Wood

Chambers's Encyclopaedia, Volume 10: Swastika to Zyrianovsk and Index, p. 719

Wood, or A WOOD, ANTHONY, antiquary, was born at Oxford, 17th December (St Lazarus' Day) 1632. In 1647 he was entered at Merton College as a gentleman-commoner, and became a postmaster; in 1652 he took his bachelor's, in 1655 his master's degree. Being of independent means, he took to no profession, but practised the violin assiduously, and devoted himself to heraldry and antiquarian studies. Lighting on Dugdale's Antiquities of Warwickshire, he recognised the work of his life, and thereafter laboured with a more constant assiduity. The fruit of these labours was his History and Antiquities of the University of Oxford, his copy of which the delegates of the university press bought for £100, caused it to be translated into Latin, and published as Historia et Antiquitates Universitatis Oxoniensis (2 vols. folio, 1674). Wood was very ill satisfied with the translators' work, and made a new copy of his English MS., which was at length published by John Gutch, as I., The History and Antiquities of the Colleges and Halls in the University of Oxford, with an appendix containing Fasti Oxonienses and Index (2 vols. 4to, 1786-90); II., The History and Antiquities of the University of Oxford (2 vols. in 3, 1792-96). He continued to labour on his great work, Athenæ Oxonienses: an exact history of all the writers and bishops who have had their education in the university of Oxford from 1500 to 1690, together with the Fasti or Annals for the said time (2 vols. folio, 1691-92). In 1693 he was fined in the vice-chancellor's court and banished the university for some libellous remarks therein on the Earl of Clarendon, but was permitted to return after a recantation. He died 28th November 1695.

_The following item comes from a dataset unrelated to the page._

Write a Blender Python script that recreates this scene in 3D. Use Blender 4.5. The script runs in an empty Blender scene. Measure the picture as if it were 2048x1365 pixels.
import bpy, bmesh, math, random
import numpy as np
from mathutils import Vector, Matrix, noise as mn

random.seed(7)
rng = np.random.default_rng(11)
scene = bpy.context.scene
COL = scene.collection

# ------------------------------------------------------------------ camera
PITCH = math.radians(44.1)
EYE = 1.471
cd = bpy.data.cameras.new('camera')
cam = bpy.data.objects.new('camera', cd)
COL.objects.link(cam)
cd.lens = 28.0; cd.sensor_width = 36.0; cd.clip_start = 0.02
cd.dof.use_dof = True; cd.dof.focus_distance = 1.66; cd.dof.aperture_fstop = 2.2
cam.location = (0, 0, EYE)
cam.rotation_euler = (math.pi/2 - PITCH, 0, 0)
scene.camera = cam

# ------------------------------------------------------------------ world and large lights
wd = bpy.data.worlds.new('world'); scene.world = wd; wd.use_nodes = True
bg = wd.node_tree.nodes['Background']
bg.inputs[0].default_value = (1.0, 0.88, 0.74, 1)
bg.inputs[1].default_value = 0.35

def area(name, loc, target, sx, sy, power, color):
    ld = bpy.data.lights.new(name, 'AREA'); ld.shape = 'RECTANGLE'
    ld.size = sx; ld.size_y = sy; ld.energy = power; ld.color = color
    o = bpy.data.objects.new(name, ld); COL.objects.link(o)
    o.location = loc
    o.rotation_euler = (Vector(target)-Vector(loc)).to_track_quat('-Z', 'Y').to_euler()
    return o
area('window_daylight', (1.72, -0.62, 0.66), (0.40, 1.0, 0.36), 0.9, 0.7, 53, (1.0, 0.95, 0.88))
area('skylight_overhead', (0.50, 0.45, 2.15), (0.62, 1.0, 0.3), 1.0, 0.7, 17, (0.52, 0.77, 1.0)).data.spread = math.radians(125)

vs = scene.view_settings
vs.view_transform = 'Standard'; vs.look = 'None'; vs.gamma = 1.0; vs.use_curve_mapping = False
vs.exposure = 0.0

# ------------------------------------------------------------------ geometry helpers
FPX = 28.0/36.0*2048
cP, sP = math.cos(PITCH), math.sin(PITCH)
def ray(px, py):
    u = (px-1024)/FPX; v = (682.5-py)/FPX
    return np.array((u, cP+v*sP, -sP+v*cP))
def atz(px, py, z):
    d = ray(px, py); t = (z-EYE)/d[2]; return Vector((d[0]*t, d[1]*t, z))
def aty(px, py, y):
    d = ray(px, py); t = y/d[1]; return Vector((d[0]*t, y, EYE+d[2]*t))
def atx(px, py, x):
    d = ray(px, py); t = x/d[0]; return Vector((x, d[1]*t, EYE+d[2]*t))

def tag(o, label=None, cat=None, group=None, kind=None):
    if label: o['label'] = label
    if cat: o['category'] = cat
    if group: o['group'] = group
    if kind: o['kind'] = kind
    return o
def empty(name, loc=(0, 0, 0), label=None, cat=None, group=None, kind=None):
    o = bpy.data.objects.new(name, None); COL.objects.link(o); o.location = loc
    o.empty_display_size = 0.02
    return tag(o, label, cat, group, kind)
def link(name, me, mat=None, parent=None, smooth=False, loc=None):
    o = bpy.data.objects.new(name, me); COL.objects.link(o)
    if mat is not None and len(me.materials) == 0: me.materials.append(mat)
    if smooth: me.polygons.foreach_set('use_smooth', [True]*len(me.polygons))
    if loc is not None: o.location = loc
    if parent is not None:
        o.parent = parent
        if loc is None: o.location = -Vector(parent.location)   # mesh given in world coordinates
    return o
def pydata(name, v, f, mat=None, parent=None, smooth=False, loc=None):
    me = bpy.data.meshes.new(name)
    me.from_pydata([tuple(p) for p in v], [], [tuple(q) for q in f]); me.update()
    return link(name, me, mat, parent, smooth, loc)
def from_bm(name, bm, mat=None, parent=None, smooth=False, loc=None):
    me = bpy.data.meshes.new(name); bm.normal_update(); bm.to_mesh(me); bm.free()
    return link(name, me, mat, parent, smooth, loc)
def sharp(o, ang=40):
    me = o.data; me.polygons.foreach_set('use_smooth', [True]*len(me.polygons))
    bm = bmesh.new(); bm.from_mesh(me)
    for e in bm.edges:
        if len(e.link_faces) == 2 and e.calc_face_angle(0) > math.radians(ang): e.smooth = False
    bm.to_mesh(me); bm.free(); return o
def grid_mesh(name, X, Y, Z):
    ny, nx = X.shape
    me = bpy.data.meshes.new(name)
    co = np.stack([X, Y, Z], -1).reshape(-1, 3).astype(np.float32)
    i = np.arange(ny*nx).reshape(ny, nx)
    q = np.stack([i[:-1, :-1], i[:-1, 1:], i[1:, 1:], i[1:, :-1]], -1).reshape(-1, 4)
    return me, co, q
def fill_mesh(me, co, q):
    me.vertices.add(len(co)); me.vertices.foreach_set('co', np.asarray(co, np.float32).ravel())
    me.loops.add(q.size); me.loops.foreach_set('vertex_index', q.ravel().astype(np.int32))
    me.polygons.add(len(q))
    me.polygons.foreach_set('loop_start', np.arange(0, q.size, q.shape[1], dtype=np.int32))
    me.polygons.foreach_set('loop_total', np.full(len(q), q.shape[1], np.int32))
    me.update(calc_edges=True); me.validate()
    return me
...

Other works were The Ancient and Present State of the City of Oxford (4to, 1773, which forms a pendant to the earlier of his two great works), and the ill-natured Modius Salius, a Collection of Pieces of Humour (1751). Wood himself prepared the materials for a third volume of his Athenæ, but did not see it printed. This was included in the second edition printed by Tonson (2 vols. folio, 1721). The third edition, with additions, is that by Philip Bliss (4 vols. 4to, 1813-20); a projected fourth by the same erudite scholar, to be issued by the short-lived Oxford Ecclesiastical History Society, saw only the first volume, containing the Autobiography (1848). This last was edited in 1892 for the Oxford Historical Society by Mr Andrew Clarke, who admirably edited the Life and Times of Wood, in 5 vols. (1891, &c.).